Warminster: Aris & Phillips, 1996. - 290 p.
ISBN10: 0-85668-609-3
ISBN13: 9780856686092
Classical Texts.
With an Introduction, Translation and Commentary by Richard Seaford.
Greek Text Oxford University Press. Reproduced from the Oxford Classical Texts.
Edition of Euripides Fabulae by James Diggle by permission of Oxford University Press.
Euripides’s remarkable variety of subject, ideas and methods challenges each generation of readers - and audiences - to fresh appraisal and closer definition. This Series of his plays is in the general style of Aris and Phillips’.

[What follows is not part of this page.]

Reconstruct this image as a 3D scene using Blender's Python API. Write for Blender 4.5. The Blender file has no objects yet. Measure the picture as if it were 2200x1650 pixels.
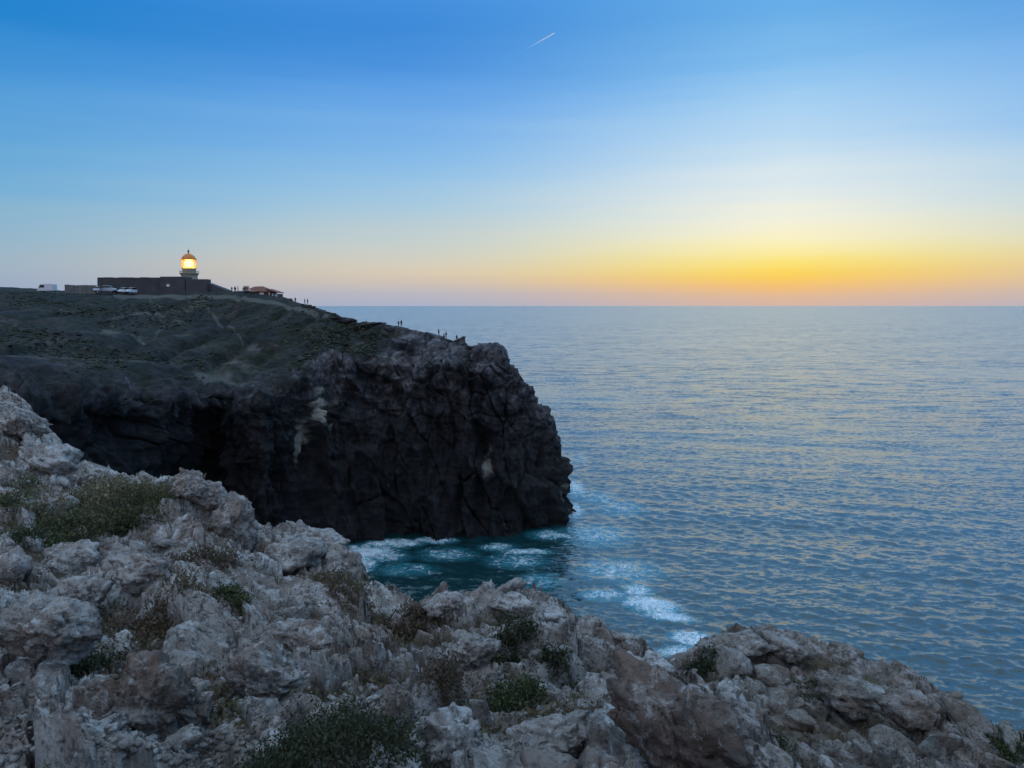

Classical Texts: it offers university students and, we hope, sixth-formers, as well as teachers of Classics and Classical Civilization at all levels, new editions which emphasise analytical and literary appreciation. In each volume there is an editor’s introduction which sets the play in its original context, discusses its dramatic and poetic resources, and assesses its meaning. The Greek text is faced on the opposite page by a new English translation which attempts to be both accurate and idiomatic. The Commentary, which is keyed wherever possible to the translation rather than to the Greek, pursues the aims of the Introduction in analyzing structure and development, in annotating and appreciating poetic style, and in explaining the ideas; since the translation itself reveals the editor’s detailed understanding of the Greek, philological comment is confined to special phenomena or problems which affect interpretation. Those are the guidelines within which individual contributors to the Series have been asked to work, but they are free to handle or emphasise whatever they judge important in their particular play, and to choose their own manner of doing so. It is natural that commentaries and commentators on Euripides should reflect his variety as a poet.
These last points are being borne out by the volumes as they appear, all of them different in emphasis and style. Reviewers in a very wide range of journals have been generally sympathetic to the purpose of the Series and appreciative of what it offers. Some of the wannest welcomes have come from countries where English is not the first language. The publisher and I are strongly encouraged and intend if we can to include eventually all the complete plays and a selection of the fragmentary ones.
Bacchae is the ninth complete play in the Series. The General Introduction, by Shirley Barlow, is once again reprinted (pp. 1-23), as is the General Bibliography (pp. 259-64). The Greek text is based (with several changes) on the Oxford Classical Text of Dr. James Diggle, to whom, and to the Clarendon Press, the publisher and I once more express our thanks.